The Court also rejected the justifications offered by the Samithi, observing that reliance on public sentiment or administrative convenience cannot override binding legal requirements. It held that the Samithi’s attempt to portray itself as a custodian was misplaced and unsupported by law.
A significant aspect of the judgment was the Court’s finding regarding the lack of transparency in the handling of funds. The Court noted that substantial amounts had been collected from devotees, yet no proper accounts were maintained or produced. It rejected the explanation that records had been taken away, terming it untenable and indicative of an attempt to obscure the truth.
The Court further emphasized the fiduciary role of the Devaswom Board, which is obligated to act in the best interests of the deity with utmost good faith and diligence. It held that any failure to uphold these duties would invite judicial scrutiny.
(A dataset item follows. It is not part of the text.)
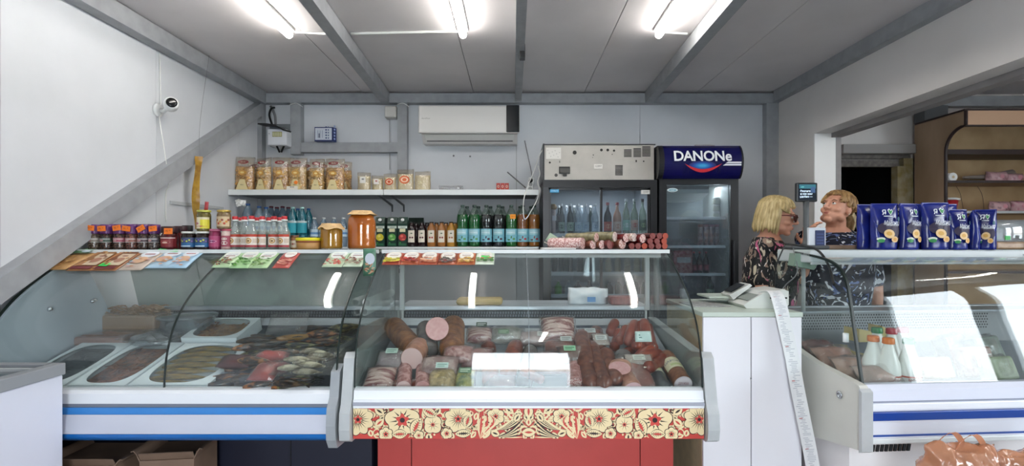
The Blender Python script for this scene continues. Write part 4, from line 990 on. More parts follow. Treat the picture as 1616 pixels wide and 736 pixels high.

In light of these findings, the Court declared that the entire property, including the portion held in the name of the Samithi, vests absolutely in the deity. It directed the revenue authorities to mutate the property in the name of the deity or the Devaswom Board acting as trustee.
The Court also issued directions for a comprehensive audit of the funds collected by the Samithi and mandated initiation of appropriate proceedings in case of any misappropriation or breach of trust.
On the issue of the Samithi’s status as a Temple Advisory Committee, the Court upheld its removal, noting that the amended bye-laws no longer permitted organizations to hold such status. It clarified that only individual devotees meeting specific criteria could be appointed.
The petitions were accordingly disposed of with these directions.